Stress-deformation analysis of the cracked elastic body

Abstract

A new analytical plane Elastic Fracture Mechanics (LEFM) model of the effective elastic moduli exhibited by an isotropic elastic cracked solid in tensile and compressive stress fields is presented. The effective Young’s modulus and Poisson’s ratio E¯,v¯, respectively, relate the stresses applied to the cracked solid with its macroscopic deformation. In the case of a compressive stress field the effective elastic moduli depend solely on properly oriented cracks that are either open or closed.

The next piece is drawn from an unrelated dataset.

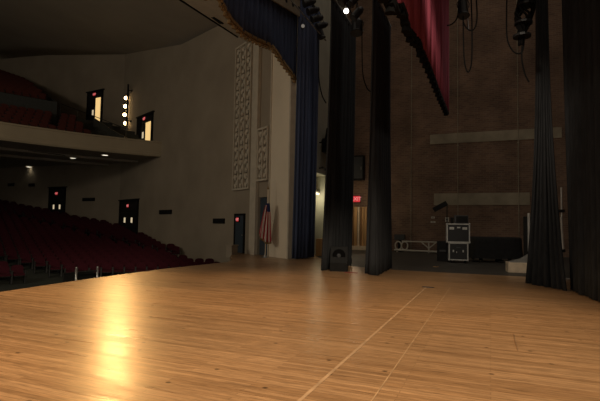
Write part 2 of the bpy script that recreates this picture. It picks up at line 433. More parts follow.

This model is then used for the stress and displacement estimations around a circular axisymmetric hole under internal pressure and external hydrostatic stress. The creation of the hole alters the stresses in its neighborhood, and induces a deterioration of the elastic moduli. In this manner, the effective elastic moduli depend on the radial distance from the hole’s boundary. The validation of the algorithm was done against Kirsch’s analytical solution of the axisymmetric hole problem for nearly zero density of cracks as well as for large values of the friction angle. The model predicts a lower tangential stress concentration at the wall of the hole compared to that predicted by the constant linear elasticity solution and a maximum stress concentration that is not necessarily located at the wall of the hole. This apparent enhancement of rock strength adjacent to the wall is more pronounced for larger concentrations of open cracks.